İsrail’in Doha’ya düzenlediği saldırı, uluslararası tartışmaların en sıcak konularından biri olmaya devam ediyor. Ancak gündem, daha da tehlikeli bir senaryoya kayıyor: İsrail ile Türkiye arasında olası bir çatışma.
Lübnan’ın Al-Akhbar gazetesindeki haberlere göre, İsrail başlangıçta bazı Hamas liderlerinin bulunduğu düşünülen Türkiye topraklarında bir operasyonu değerlendirdi. Ancak Başbakan Binyamin Netanyahu’nun hükümeti, NATO üyesiyle doğrudan tırmanma riskinden çekinerek bu seçeneği devre dışı bıraktı ve bunun yerine Washington aracılığıyla diplomatik olarak yönetilebilecek Katar’daki Hamas karargâhını hedef aldı. Bu bakış açısı, yakın zamanda Minval.az’da yayımlanan bir yazıda da ele alındı ve böylesi bir senaryonun Bakü’de kaçınılmaz olarak alarm yaratacağı vurgulandı.
Bu tür sızıntılara inanıp inanmamak tartışmalı. Ancak inkâr edilemeyecek olan, İsrail ile Türkiye arasındaki artan gerilim. Azerbaycan içinse bu, sıradan bir dış kriz değil.
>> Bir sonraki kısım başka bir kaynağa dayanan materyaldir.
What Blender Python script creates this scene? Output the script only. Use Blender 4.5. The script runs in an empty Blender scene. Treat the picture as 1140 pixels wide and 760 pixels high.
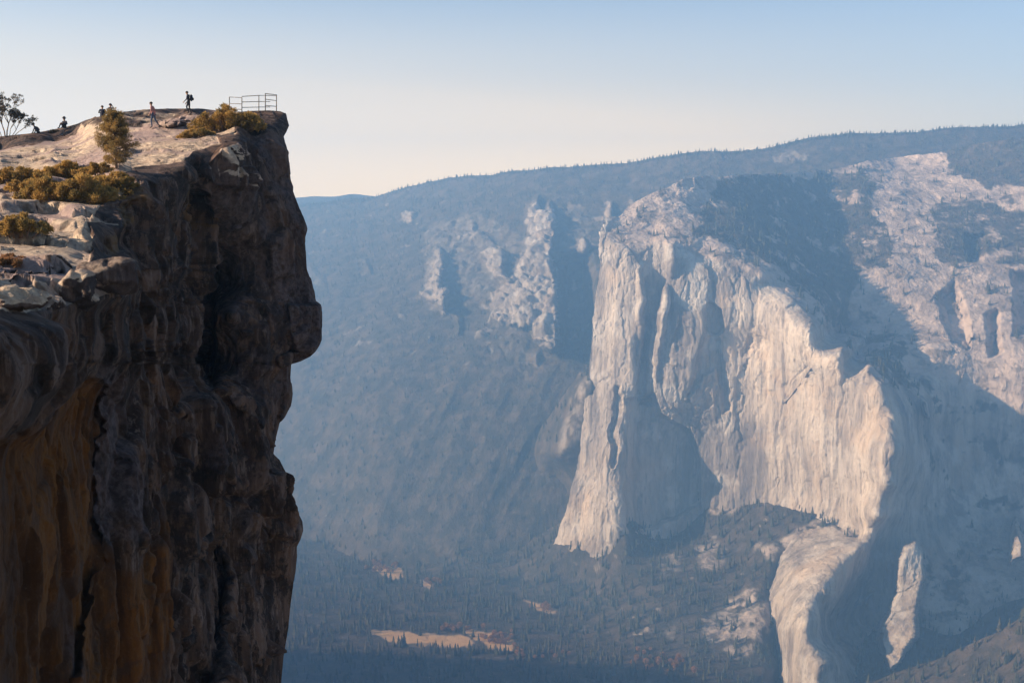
import bpy, bmesh, math, random, time
import numpy as np
from mathutils import Vector, Matrix
T0 = time.time()
random.seed(7); RNG = np.random.default_rng(11)
S = bpy.context.scene
C = S.collection
R = math.radians

# ------------------------------------------------------------------ survey frame
# sight lines surveyed from the viewpoint (0,0,0): px, py in 1140x760 units plus a ground distance Y give a world point
F = 1300.0; PITCH = R(6.4); CP, SP = math.cos(PITCH), math.sin(PITCH)
def P(px, py, Y):
    px = np.asarray(px, float); py = np.asarray(py, float); Y = np.asarray(Y, float)
    dx = (px-570)/F; up = (380-py)/F
    y = CP + SP*up; z = -SP + CP*up
    k = Y/y
    return np.stack([dx*k, Y+0*px, z*k], -1)
def V3(px, py, Y): return Vector(P(px, py, Y).tolist())

# ------------------------------------------------------------------ noise
def _h(ix, iy, iz, s=0):
    with np.errstate(over='ignore'):
        h = ix.astype(np.uint32)*np.uint32(374761393) + iy.astype(np.uint32)*np.uint32(668265263) + iz.astype(np.uint32)*np.uint32(2147483647) + np.uint32(s)*np.uint32(144665)
        h = (h ^ (h >> np.uint32(13)))*np.uint32(1274126177)
        h = (h ^ (h >> np.uint32(15)))*np.uint32(2246822519)
        h = h ^ (h >> np.uint32(16))
    return h
def _hf(ix, iy, iz, s=0): return (_h(ix, iy, iz, s) & np.uint32(0xffffff)).astype(np.float64)/16777215.0
def noise(p, s=0):
    i = np.floor(p).astype(np.int64); f = p-i; u = f*f*f*(f*(f*6-15)+10)
    r = 0
    for a in (0, 1):
        for b in (0, 1):
            for c in (0, 1):
                w = (u[:, 0] if a else 1-u[:, 0])*(u[:, 1] if b else 1-u[:, 1])*(u[:, 2] if c else 1-u[:, 2])
                h = _h(i[:, 0]+a, i[:, 1]+b, i[:, 2]+c, s)
                gx = ((h & np.uint32(1023)).astype(float)/511.5-1); gy = (((h >> np.uint32(10)) & np.uint32(1023)).astype(float)/511.5-1); gz = (((h >> np.uint32(20)) & np.uint32(1023)).astype(float)/511.5-1)
                r = r + w*(gx*(f[:, 0]-a)+gy*(f[:, 1]-b)+gz*(f[:, 2]-c))
    return r
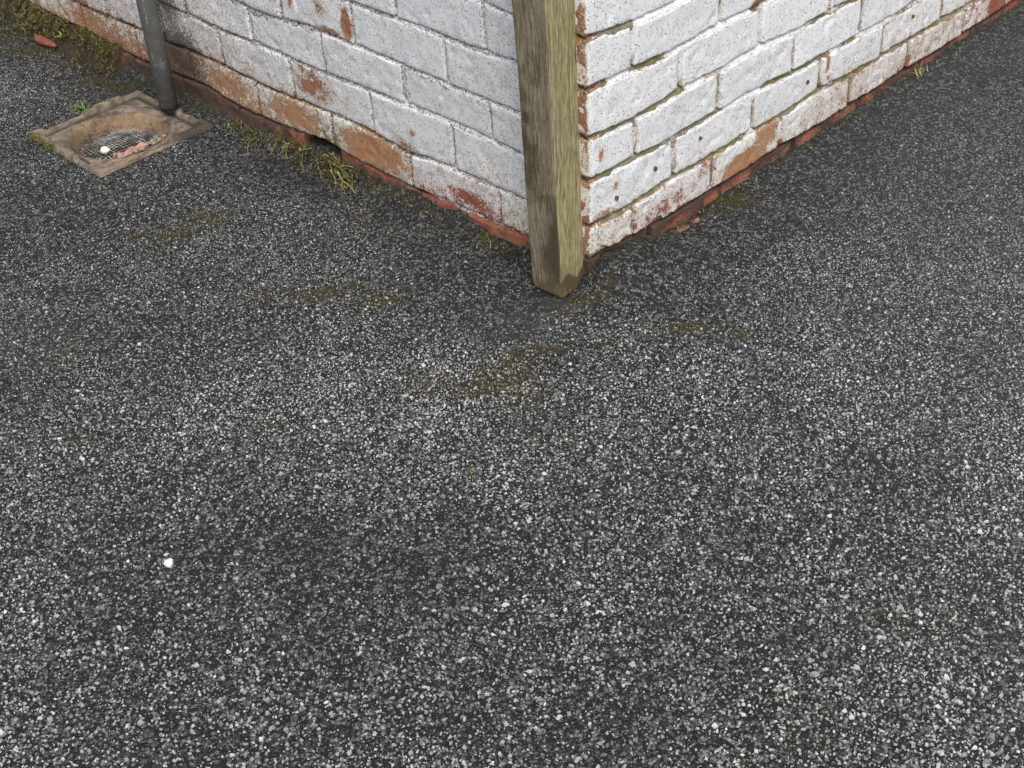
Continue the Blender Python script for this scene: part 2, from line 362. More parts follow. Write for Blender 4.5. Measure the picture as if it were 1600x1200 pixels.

Azerbaycan İki Müttefiki Arasında
Bakü için her iki ülke de önemli. Türkiye, Şuşa Bildirgesi ile bağlanan bir kardeş ülke olmanın ötesinde stratejik bir ortaktır. İsrail ise 2020’deki 44 günlük savaşta kritik destek sağlayan önemli bir savunma ve teknoloji ortağıdır. Ankara ile Tel Aviv arasında ciddi bir kopuş, Azerbaycan’ı siyasi, askerî ve toplumsal açıdan göze alamayacağı risklere maruz bırakır. Azerbaycan sosyal medyasında tartışmaların yoğunluğu da bu huzursuzluğu yansıtıyor.
Tırmanma Riskleri
İsrail’in yurtdışındaki hedefli suikastlara ilişkin geçmişi onlarca yıl öncesine uzanıyor ve Netanyahu’nun kendisi bir zamanlar Sayeret Matkal komandosu olarak görev yaptı. Ancak Türkiye, Katar değildir.
Türkiye, ABD’den sonra NATO’nun ikinci büyük askerî gücü ve kendi uluslararası koalisyonuna sahip bir devlettir. İsrail’in Türkiye topraklarında bir saldırıya teşebbüsü felaketle sonuçlanırdı: 7 Ekim saldırılarından ve İsrail’in Gazze harekâtından bu yana sarsılmış olan bölgesel güvenliğin çökmesi.
Bakü’de Sessiz Diplomasi
Bu ortamda Azerbaycan, Ankara ile Tel Aviv arasında köprü olma konumunu kullanması muhtemeldir. Bu yılın başlarında Bakü’de gizli üçlü görüşmeler yapıldığı biliniyor, ancak sonuçları açıklanmadı. Yükselen gerilimler karşısında bu tür kanallar hayati önem taşıyabilir.
İsrail’in Diplomatik Gerileyişi
Henüz iki yıl önce İsrail diplomasisi Körfez monarşileriyle ilerleme kaydediyor, hatta Türkiye ile ilişkilerde yumuşama sağlıyordu. Bugün o kazanımlar darmadağın. Gazze savaşı ve ardından Doha saldırısı, bu ilerlemenin büyük kısmını tersine çevirdi.
Netanyahu için daha kötüsü, Avrupa Birliği’nin bile açıkça yaptırımları tartışmasıdır. Uluslararası meşruiyet ve ortaklıklara ihtiyaç duyan bir ülke için bu sadece bir uyarı çanı değil – bir sirendir.
İsrail’in önünde bir tercih var: izolasyon ve çatışma yolunda devam etmek ya da kontrol edilemeyecek kadar büyük bir krizi ateşlemeden önce stratejisini yeniden gözden geçirmek.